Wednesday, 16 May 2012

Devolution




Ignorance was bliss. We have now seen ourselves through the eyes of others. And what have seen is not pretty. Four months on the road with only each other as behaviour-moderators has left myself and Tough Guy in a pitiful state. This has only become apparent with the arrival of family and – gulp – spouses. The look on their faces when laying eyes on us was not joy or relief. It was fear. We have become feral.



Our personal appearances have been the hardest hit. Tough Guy’s moustache looks like a cross between Hitler and Ron Weasley. My beard is less Kingsley Holgate and more Mr Twit. It looks like pubic hair has been stuck haphazardly on my pale cheeks by a three-year-old with a bad sense of humour. Then there is the state of our clothes – months in crusty buses and seedy accommodation has left them not only with a collection of stains that can only vaguely be accounted for but with an ensemble of odours whose collective pong is so strong it has formed its own personality and joined our travel group as a third member: Malcolm. Our underwear is washed so infrequently that swarms of flies have been seen to leave their orgy on rubbish heaps to make a bee-line for our respective groins.
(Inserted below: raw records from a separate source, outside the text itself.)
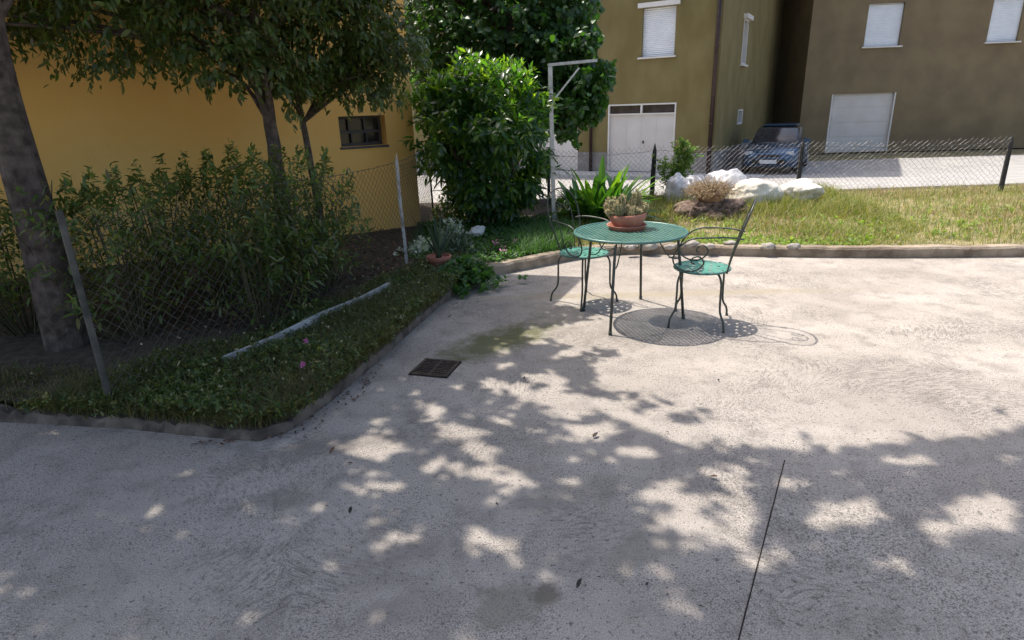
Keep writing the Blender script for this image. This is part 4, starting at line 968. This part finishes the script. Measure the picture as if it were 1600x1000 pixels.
V, T = join([shoots(Pl, unit(Dl + np.array([0, 0, .1])), 6, .22, .125, .05, .9, .25, keep=keep_l, hang=.7), shoots(Pe, De, 6, .2, .12, .05, .9, .25, keep=keep_l, hang=.7)])
np_obj('crown', V, T, L['linden'], t)

# two trees in front of the yellow house
def small_tree(label, px, py, Y, r0_, lean, cl, nleaf, seed):
    b = at(px, py, Y); t = thing('evergreen_tree', label, 'tree', (b.x, b.y, .09)); a = MB()
    pts = [Vector((0, 0, -.1)), Vector((lean[0] * .15, 0, .7)), Vector((lean[0] * .4, lean[1] * .3, 1.5)), Vector((lean[0], lean[1], 2.5)), Vector((lean[0] * 1.3, lean[1] * 1.3, 3.8))]
    pts = curve_pts(pts, 5); a.tube([p + Vector((random.uniform(-.008, .008), random.uniform(-.008, .008), 0)) for p in pts], [r0_ * (1 - .75 * i / (len(pts) - 1)) for i in range(len(pts))], 10)
    for (c_, r_) in cl:
        c_ = Vector(c_) - Vector((b.x, b.y, .09)); s_ = min(range(len(pts)), key=lambda i: abs(pts[i].z - max(1.45, c_.z - .6))); q = pts[s_]
        for kk in range(3):
            e = c_ + Vector((random.uniform(-.5, .5), random.uniform(-.5, .5), random.uniform(-.3, .3))) * r_; a.tube(curve_pts([q, q.lerp(e, .5) + UZ * .12, e], 3), [r0_ * .28 * (1 - i / 9) for i in range(7)], 6)
    a.build('trunk', M['bark'], t)
    Ps = []; Ds = []
    for (c_, r_) in cl:
        n = int(nleaf * r_ * r_); d = unit(rng.normal(size=(n, 3))); p = np.array(Vector(c_) - Vector((b.x, b.y, .09))) + d * (rng.uniform(.1, 1, n) ** .45 * r_)[:, None] * np.array([1, 1, .8])
        Ps.append(p); Ds.append(unit(d + np.array([0, 0, .15])))
    V, T = shoots(np.concatenate(Ps), np.concatenate(Ds), 8, .2, .095, .019, .8, .25, hang=.45, keep=lambda P: seen_ok(P + np.array([b.x, b.y, .09])) & (vnoise(P, 5.5, seed) > -.22))
    np_obj('crown', V, T, L['tree'], t); return t
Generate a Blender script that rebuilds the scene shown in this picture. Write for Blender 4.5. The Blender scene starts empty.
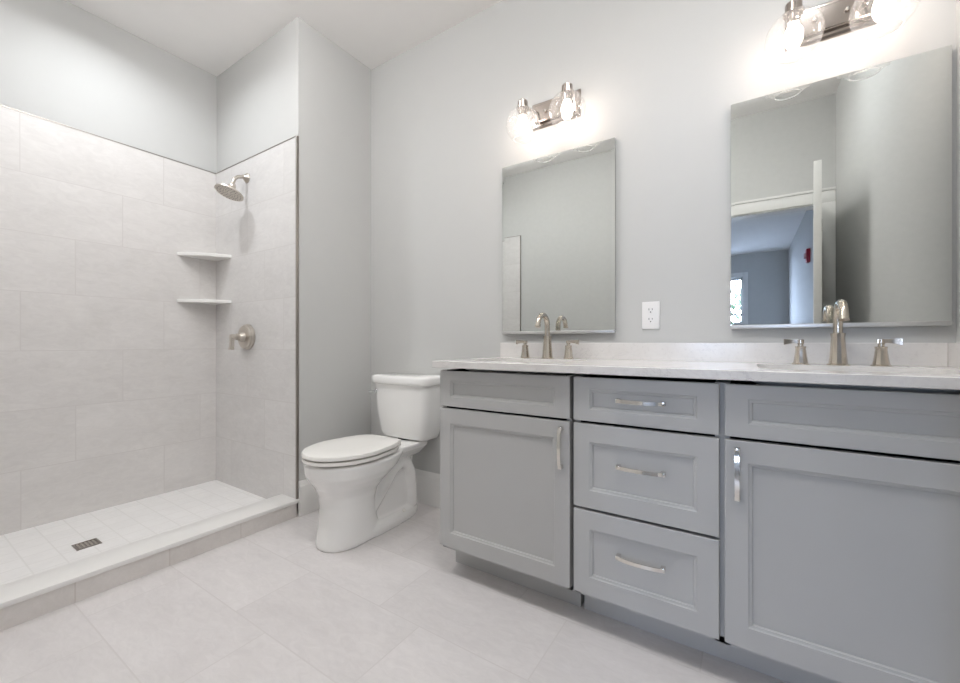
import bpy, bmesh, math, random
from mathutils import Vector, Matrix
random.seed(7)
PI = math.pi
sc = bpy.context.scene
col = sc.collection

# ------------------------------------------------------------------ camera, world, exposure
cam_d = bpy.data.cameras.new('camera')
cam = bpy.data.objects.new('camera', cam_d); col.objects.link(cam)
cam.location = (2.0402, -1.8317, 0.943)
cam.rotation_euler = (PI/2, 0, 0.5782)
cam_d.sensor_fit = 'HORIZONTAL'; cam_d.sensor_width = 36
cam_d.lens = 407.46*36/960
cam_d.shift_y = 1.39/960
cam_d.clip_start = 0.02
sc.camera = cam

world = bpy.data.worlds.new('daylight'); sc.world = world
world.use_nodes = True
bg = world.node_tree.nodes['Background']
bg.inputs['Color'].default_value = (0.60, 0.72, 1.0, 1); bg.inputs['Strength'].default_value = 40.0

vs = sc.view_settings
vs.view_transform = 'Standard'; vs.look = 'None'; vs.gamma = 1.0; vs.use_curve_mapping = False
vs.exposure = 0.21
sc.cycles.max_bounces = 14; sc.cycles.diffuse_bounces = 8; sc.cycles.glossy_bounces = 6
sc.cycles.transparent_max_bounces = 16
sc.cycles.caustics_reflective = False; sc.cycles.caustics_refractive = False
sc.cycles.sample_clamp_indirect = 4.0
sc.cycles.use_denoising = True

DOME = 47.0          # emission of the added fill domes
SHOWER_W = 5.6
BULB = 36.0          # emission of the vanity bulbs

# ------------------------------------------------------------------ dimensions (metres)
CEIL = 2.7185; WY = -0.515; SX = -0.915; FY = -2.02; RX = 2.576
TILE_T = 2.064; TP = 0.29; SZ = 0.0345
CT0, CT1 = 0.844, 0.8704
BY = -7.9; BX = 2.72

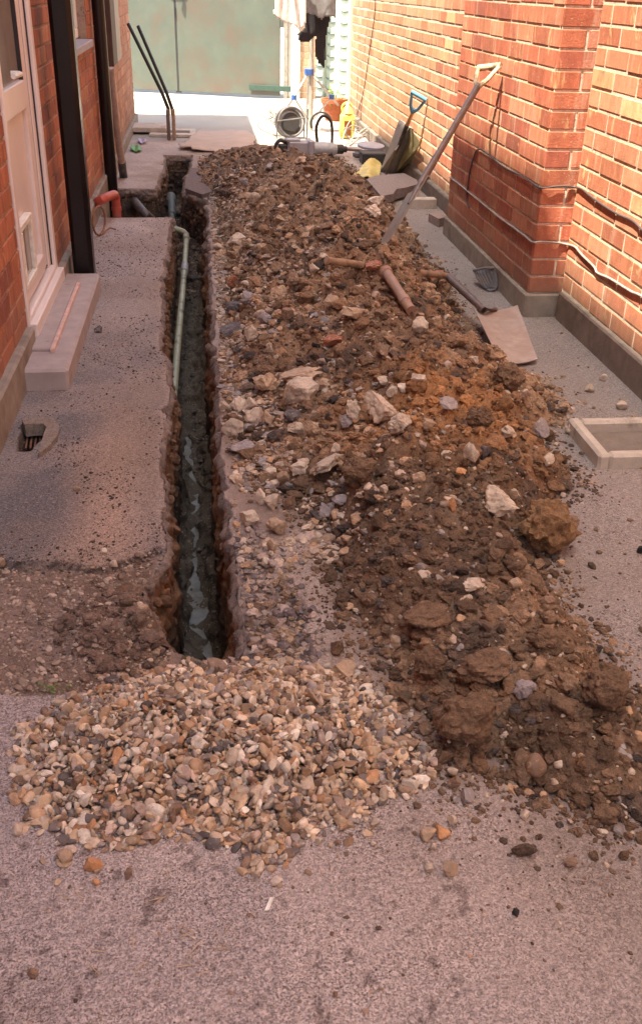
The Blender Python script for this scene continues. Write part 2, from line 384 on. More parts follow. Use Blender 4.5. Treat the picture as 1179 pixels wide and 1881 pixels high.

We talk freely about the people sitting right beside us – usually safe in the knowledge that their grasp of English is insufficient to understand our derogatory critique. This served us well through West Africa. It didn’t serve us well in Ghana. In fact, it almost got us killed. Having passed through so many lands with so many different religious hardliners likewise has posed some interesting problems. Being of somewhat loose religious affiliation has been both a blessing and a curse. Tough Guy may yet face a lynching for stating ‘Alhamdoulilahi!’ in front the wrong audience. I have let slip ‘inshallah’ in front of more Christian priests than I can count. And this always seems to signal the end of our engagement. A particular problem when we are camping at their mission. Few things are reverent enough not to have humorous pictures taken in them. Not even Emperor Haile Selassies bath – the setting for a particularly bad-taste photo-shoot.

 

Finally there are our eating habits. Cutlery is not big in Africa so we have become used to shovelling vast handfuls of food down our gullets. Locals have practised this for years and do it with a semblance of panache. We are new to it and do it with a semblance of stroke-victim. It looks like a mother penguin feeding her ravenous chick.



Hopefully, with the arrival of outside, moderating influences, this devolution of ours will be curbed. I can only wish upon a star. Because as fond as we have become of Malcolm (he loves a good practical joke and does a great Rosie O’Donnell impersonation) I fear he may make it difficult to make new friends. And as you can see from this article, even our senses of humour have begun to decay.

I fear the worst for the next five months.